Both electrical and mechanical problems were noted for each of the SOMMA coulometer systems. BNL II was most severely affected and was declared nonoperational on September 16, when the magnetic valves on the SOMMA chassis could no longer be operated reliably, the electronic calibration factor suddenly changed by +0.11% (a factor of 10 higher than the usual precision of ± 0.01%), and the communication between the keyboard and PC became erratic. The final Certified Reference Material (CRM) run on this date was 6 µ mol/kg lower than the certified value, and test sample duplication was equally poor. When this system was operated several months later in the laboratory, all components functioned satisfactorily, and it was impossible to determine the cause of the shipboard difficulties. BNL I experienced two serious problems. First, the BNL I coulometer became inoperable when the photodetector amplifier failed on September 7. Fortunately, a backup coulometer from Kiel was available, and it was immediately placed in service. Second, the gas calibration system apparently failed on September 10 as a result of cross-talk between the gas sample loops (CO2 leaking from one loop into the other through a surface scratch or scoring of the valve, which contaminates the carrier gas). This manifested itself as a very noisy system with a very high and unusable blank.
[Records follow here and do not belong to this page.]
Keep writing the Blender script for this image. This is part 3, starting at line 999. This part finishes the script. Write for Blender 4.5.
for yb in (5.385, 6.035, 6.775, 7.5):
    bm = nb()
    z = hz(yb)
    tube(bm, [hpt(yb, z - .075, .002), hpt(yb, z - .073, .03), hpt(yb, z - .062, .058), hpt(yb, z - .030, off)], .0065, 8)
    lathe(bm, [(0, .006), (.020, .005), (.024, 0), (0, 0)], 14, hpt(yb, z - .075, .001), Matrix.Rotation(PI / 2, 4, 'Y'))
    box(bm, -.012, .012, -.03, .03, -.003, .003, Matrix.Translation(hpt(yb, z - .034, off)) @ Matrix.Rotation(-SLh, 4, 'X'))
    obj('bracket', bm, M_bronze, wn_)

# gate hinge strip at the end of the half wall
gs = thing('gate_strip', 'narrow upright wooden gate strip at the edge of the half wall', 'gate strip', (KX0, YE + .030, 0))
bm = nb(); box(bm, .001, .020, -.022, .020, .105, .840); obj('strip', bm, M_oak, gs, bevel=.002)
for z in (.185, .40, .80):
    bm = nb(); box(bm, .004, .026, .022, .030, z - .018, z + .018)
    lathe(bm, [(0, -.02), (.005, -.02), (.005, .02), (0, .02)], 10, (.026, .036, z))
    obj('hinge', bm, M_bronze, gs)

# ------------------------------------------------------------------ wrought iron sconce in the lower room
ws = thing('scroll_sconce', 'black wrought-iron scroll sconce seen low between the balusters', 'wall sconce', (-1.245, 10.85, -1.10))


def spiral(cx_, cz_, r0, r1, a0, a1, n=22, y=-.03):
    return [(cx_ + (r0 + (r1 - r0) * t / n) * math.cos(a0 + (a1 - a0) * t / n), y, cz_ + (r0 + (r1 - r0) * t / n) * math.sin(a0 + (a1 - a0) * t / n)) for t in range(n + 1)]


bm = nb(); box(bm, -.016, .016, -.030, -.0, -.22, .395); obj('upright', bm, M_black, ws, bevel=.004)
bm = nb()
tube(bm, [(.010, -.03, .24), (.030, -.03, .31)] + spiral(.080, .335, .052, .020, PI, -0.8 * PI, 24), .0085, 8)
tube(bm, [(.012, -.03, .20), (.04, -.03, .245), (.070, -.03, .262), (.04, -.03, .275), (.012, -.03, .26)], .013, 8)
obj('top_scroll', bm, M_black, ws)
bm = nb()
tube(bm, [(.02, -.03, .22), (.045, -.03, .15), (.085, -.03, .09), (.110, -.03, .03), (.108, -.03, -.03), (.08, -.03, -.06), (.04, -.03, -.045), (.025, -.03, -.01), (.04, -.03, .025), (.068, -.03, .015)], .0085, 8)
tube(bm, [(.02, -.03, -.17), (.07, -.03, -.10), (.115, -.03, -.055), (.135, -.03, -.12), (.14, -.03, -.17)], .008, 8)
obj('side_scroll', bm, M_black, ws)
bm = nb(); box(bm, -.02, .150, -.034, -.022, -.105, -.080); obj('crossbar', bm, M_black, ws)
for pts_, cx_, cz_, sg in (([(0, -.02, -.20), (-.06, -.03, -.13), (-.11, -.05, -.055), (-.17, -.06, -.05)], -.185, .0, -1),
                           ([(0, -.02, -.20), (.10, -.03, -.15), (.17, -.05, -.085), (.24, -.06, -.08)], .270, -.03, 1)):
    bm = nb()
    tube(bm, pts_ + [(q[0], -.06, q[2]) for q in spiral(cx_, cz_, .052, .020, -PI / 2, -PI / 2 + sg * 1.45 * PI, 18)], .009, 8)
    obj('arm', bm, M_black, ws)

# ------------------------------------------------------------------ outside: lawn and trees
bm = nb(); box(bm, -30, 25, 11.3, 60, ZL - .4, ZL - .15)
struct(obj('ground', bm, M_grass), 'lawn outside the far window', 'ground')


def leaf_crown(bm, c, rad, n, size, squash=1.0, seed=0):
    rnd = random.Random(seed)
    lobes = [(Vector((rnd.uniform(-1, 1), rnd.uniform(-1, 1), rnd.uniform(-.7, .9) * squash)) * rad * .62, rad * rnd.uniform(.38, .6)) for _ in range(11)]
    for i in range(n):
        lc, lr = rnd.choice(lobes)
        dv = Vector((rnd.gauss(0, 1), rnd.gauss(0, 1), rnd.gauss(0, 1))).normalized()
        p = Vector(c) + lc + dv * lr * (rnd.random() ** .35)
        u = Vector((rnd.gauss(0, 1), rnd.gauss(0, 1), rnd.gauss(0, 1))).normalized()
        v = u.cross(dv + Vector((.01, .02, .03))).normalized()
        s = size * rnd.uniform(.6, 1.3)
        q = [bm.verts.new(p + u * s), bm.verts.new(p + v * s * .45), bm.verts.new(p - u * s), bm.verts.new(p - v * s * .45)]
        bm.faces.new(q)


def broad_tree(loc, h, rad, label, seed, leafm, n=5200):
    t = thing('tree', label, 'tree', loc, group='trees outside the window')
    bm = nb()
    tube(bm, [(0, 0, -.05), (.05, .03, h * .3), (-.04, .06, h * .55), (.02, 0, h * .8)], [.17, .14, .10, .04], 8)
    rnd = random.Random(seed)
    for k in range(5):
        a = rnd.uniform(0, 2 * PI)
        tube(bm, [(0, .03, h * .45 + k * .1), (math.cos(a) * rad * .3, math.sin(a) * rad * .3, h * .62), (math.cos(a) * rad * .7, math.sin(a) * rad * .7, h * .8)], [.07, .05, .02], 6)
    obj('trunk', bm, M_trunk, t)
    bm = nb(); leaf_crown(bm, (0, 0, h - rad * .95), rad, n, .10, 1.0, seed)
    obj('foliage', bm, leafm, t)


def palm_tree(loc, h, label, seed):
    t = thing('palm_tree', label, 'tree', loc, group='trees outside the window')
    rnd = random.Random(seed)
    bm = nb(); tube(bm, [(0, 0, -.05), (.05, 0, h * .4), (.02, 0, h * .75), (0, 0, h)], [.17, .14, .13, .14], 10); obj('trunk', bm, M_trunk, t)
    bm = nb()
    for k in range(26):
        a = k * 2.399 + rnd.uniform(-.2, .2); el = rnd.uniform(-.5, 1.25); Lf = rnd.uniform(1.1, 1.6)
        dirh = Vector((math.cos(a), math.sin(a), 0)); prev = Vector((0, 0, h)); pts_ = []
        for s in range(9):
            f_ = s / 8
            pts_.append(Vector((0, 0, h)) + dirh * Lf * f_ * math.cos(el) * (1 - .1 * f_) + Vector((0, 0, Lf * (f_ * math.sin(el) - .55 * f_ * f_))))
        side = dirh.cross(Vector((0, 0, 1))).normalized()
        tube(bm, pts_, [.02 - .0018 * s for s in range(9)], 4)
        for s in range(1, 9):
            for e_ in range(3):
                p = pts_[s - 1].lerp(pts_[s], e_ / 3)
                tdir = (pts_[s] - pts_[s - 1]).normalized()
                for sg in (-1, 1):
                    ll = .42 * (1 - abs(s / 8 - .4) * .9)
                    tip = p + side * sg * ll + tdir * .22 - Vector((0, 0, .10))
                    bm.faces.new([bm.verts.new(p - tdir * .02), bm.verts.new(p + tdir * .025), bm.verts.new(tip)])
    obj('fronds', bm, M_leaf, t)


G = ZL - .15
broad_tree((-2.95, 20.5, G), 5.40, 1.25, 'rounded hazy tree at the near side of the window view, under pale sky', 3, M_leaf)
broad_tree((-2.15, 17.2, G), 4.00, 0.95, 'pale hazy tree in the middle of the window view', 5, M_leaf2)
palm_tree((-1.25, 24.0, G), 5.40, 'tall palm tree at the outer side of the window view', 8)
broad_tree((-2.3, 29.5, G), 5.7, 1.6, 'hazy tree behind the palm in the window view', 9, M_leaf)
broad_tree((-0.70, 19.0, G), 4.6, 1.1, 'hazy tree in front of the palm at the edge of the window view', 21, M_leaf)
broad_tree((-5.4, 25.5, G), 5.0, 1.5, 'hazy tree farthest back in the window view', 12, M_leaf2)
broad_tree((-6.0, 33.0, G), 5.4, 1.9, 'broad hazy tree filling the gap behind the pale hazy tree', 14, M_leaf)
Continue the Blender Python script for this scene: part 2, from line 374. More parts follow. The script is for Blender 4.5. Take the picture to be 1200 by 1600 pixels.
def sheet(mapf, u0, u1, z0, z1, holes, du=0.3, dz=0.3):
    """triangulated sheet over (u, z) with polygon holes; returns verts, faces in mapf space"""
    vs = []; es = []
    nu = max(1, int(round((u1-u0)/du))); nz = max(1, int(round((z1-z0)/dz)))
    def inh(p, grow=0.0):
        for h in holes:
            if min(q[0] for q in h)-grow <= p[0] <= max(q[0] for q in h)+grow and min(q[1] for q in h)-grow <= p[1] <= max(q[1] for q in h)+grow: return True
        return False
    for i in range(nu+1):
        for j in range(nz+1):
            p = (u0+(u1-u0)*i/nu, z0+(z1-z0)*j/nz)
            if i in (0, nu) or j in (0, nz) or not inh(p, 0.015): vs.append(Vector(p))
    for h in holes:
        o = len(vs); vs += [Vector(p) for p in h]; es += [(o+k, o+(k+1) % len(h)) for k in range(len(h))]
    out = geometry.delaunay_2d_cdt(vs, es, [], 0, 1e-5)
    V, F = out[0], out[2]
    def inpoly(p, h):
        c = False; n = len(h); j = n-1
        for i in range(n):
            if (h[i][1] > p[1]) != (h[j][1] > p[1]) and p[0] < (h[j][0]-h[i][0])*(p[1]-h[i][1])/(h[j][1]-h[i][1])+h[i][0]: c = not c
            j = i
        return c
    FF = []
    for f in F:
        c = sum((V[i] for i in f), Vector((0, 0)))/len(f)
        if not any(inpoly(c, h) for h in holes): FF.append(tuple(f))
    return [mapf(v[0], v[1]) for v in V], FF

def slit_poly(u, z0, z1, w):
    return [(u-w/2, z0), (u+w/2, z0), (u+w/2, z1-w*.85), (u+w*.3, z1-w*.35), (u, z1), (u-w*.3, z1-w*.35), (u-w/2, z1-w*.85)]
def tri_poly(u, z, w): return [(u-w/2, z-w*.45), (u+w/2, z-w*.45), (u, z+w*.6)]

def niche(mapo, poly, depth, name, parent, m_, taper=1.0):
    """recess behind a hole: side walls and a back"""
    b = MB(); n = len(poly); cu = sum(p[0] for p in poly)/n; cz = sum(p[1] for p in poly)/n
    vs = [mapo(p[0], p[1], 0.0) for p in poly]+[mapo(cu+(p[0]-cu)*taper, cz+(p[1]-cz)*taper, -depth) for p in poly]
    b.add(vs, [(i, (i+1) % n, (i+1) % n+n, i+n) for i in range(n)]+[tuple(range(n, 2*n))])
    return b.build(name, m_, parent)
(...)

The problem was corrected by disconnecting the gas sample valve from the system so that the carrier gas (N2) passed directly from the gas cylinder into the SOMMA stripper.

Because of the rough weather, plans for a return voyage around the north of Scotland to Hamburg were changed, and the ship arrived in Hamburg on September 25, via the English Channel, where winds astern arising from a low pressure system near the Faeroe Islands hastened the return voyage.